— start of Dataset extract —

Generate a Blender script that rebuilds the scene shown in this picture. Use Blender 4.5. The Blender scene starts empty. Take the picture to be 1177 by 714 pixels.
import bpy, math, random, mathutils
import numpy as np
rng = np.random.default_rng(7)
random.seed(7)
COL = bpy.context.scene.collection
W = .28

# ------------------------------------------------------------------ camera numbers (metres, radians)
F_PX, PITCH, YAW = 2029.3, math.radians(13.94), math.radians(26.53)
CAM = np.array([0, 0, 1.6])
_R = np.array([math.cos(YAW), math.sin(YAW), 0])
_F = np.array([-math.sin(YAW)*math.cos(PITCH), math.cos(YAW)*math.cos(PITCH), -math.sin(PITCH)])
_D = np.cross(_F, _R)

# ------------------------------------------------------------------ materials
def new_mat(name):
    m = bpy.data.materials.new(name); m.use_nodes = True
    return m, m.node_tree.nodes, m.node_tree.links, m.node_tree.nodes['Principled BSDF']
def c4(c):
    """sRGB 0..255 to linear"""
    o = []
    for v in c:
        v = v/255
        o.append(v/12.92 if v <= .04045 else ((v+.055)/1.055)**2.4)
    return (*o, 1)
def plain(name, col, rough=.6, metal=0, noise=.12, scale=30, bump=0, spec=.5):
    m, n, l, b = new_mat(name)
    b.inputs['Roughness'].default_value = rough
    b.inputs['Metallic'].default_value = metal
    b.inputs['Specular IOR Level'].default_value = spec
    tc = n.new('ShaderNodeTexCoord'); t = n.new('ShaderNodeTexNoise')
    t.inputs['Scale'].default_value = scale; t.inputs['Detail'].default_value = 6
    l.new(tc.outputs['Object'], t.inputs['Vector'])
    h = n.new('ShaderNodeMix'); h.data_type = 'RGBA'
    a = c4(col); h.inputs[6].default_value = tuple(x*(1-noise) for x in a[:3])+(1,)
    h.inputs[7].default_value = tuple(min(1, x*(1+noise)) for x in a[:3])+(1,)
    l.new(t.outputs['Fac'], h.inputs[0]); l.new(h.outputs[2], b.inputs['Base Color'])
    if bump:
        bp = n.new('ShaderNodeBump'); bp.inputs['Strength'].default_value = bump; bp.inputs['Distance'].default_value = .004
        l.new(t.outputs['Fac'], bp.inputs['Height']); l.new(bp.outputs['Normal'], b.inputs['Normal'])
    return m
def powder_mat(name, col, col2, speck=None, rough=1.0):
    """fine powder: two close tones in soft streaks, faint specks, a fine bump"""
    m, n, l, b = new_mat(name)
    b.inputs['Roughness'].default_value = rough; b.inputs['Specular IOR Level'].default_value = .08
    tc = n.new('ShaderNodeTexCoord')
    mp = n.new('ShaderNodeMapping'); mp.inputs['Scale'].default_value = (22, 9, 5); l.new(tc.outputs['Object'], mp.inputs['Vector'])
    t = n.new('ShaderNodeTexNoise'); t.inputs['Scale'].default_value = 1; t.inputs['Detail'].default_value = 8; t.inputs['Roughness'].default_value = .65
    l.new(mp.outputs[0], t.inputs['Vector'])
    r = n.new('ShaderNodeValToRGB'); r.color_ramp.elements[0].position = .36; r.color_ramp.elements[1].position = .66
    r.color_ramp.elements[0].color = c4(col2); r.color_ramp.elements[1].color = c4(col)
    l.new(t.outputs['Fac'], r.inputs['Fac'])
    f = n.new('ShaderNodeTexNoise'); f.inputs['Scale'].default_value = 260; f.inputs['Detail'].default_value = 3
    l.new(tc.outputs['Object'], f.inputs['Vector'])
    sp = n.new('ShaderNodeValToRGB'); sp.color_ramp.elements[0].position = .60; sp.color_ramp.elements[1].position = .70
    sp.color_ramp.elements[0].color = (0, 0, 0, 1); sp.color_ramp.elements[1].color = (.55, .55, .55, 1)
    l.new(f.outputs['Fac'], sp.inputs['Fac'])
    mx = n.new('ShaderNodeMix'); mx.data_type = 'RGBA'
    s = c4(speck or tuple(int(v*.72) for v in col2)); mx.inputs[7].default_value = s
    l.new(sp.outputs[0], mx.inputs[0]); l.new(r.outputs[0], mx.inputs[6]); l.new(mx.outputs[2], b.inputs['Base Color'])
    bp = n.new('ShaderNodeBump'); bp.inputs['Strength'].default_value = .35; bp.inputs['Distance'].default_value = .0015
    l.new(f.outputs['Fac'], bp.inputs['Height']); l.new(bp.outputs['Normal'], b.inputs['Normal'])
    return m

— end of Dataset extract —

* Task instructions *
Transcribe the data. Leave every line exactly as it is.

* Full output *
Generate a Blender script that rebuilds the scene shown in this picture. Use Blender 4.5. The Blender scene starts empty. Take the picture to be 1177 by 714 pixels.
import bpy, math, random, mathutils
import numpy as np
rng = np.random.default_rng(7)
random.seed(7)
COL = bpy.context.scene.collection
W = .28

# ------------------------------------------------------------------ camera numbers (metres, radians)
F_PX, PITCH, YAW = 2029.3, math.radians(13.94), math.radians(26.53)
CAM = np.array([0, 0, 1.6])
_R = np.array([math.cos(YAW), math.sin(YAW), 0])
_F = np.array([-math.sin(YAW)*math.cos(PITCH), math.cos(YAW)*math.cos(PITCH), -math.sin(PITCH)])
_D = np.cross(_F, _R)

# ------------------------------------------------------------------ materials
def new_mat(name):
    m = bpy.data.materials.new(name); m.use_nodes = True
    return m, m.node_tree.nodes, m.node_tree.links, m.node_tree.nodes['Principled BSDF']
def c4(c):
    """sRGB 0..255 to linear"""
    o = []
    for v in c:
        v = v/255
        o.append(v/12.92 if v <= .04045 else ((v+.055)/1.055)**2.4)
    return (*o, 1)
def plain(name, col, rough=.6, metal=0, noise=.12, scale=30, bump=0, spec=.5):
    m, n, l, b = new_mat(name)
    b.inputs['Roughness'].default_value = rough
    b.inputs['Metallic'].default_value = metal
    b.inputs['Specular IOR Level'].default_value = spec
    tc = n.new('ShaderNodeTexCoord'); t = n.new('ShaderNodeTexNoise')
    t.inputs['Scale'].default_value = scale; t.inputs['Detail'].default_value = 6
    l.new(tc.outputs['Object'], t.inputs['Vector'])
    h = n.new('ShaderNodeMix'); h.data_type = 'RGBA'
    a = c4(col); h.inputs[6].default_value = tuple(x*(1-noise) for x in a[:3])+(1,)
    h.inputs[7].default_value = tuple(min(1, x*(1+noise)) for x in a[:3])+(1,)
    l.new(t.outputs['Fac'], h.inputs[0]); l.new(h.outputs[2], b.inputs['Base Color'])
    if bump:
        bp = n.new('ShaderNodeBump'); bp.inputs['Strength'].default_value = bump; bp.inputs['Distance'].default_value = .004
        l.new(t.outputs['Fac'], bp.inputs['Height']); l.new(bp.outputs['Normal'], b.inputs['Normal'])
    return m
def powder_mat(name, col, col2, speck=None, rough=1.0):
    """fine powder: two close tones in soft streaks, faint specks, a fine bump"""
    m, n, l, b = new_mat(name)
    b.inputs['Roughness'].default_value = rough; b.inputs['Specular IOR Level'].default_value = .08
    tc = n.new('ShaderNodeTexCoord')
    mp = n.new('ShaderNodeMapping'); mp.inputs['Scale'].default_value = (22, 9, 5); l.new(tc.outputs['Object'], mp.inputs['Vector'])
    t = n.new('ShaderNodeTexNoise'); t.inputs['Scale'].default_value = 1; t.inputs['Detail'].default_value = 8; t.inputs['Roughness'].default_value = .65
    l.new(mp.outputs[0], t.inputs['Vector'])
    r = n.new('ShaderNodeValToRGB'); r.color_ramp.elements[0].position = .36; r.color_ramp.elements[1].position = .66
    r.color_ramp.elements[0].color = c4(col2); r.color_ramp.elements[1].color = c4(col)
    l.new(t.outputs['Fac'], r.inputs['Fac'])
    f = n.new('ShaderNodeTexNoise'); f.inputs['Scale'].default_value = 260; f.inputs['Detail'].default_value = 3
    l.new(tc.outputs['Object'], f.inputs['Vector'])
    sp = n.new('ShaderNodeValToRGB'); sp.color_ramp.elements[0].position = .60; sp.color_ramp.elements[1].position = .70
    sp.color_ramp.elements[0].color = (0, 0, 0, 1); sp.color_ramp.elements[1].color = (.55, .55, .55, 1)
    l.new(f.outputs['Fac'], sp.inputs['Fac'])
    mx = n.new('ShaderNodeMix'); mx.data_type = 'RGBA'
    s = c4(speck or tuple(int(v*.72) for v in col2)); mx.inputs[7].default_value = s
    l.new(sp.outputs[0], mx.inputs[0]); l.new(r.outputs[0], mx.inputs[6]); l.new(mx.outputs[2], b.inputs['Base Color'])
    bp = n.new('ShaderNodeBump'); bp.inputs['Strength'].default_value = .35; bp.inputs['Distance'].default_value = .0015
    l.new(f.outputs['Fac'], bp.inputs['Height']); l.new(bp.outputs['Normal'], b.inputs['Normal'])
    return m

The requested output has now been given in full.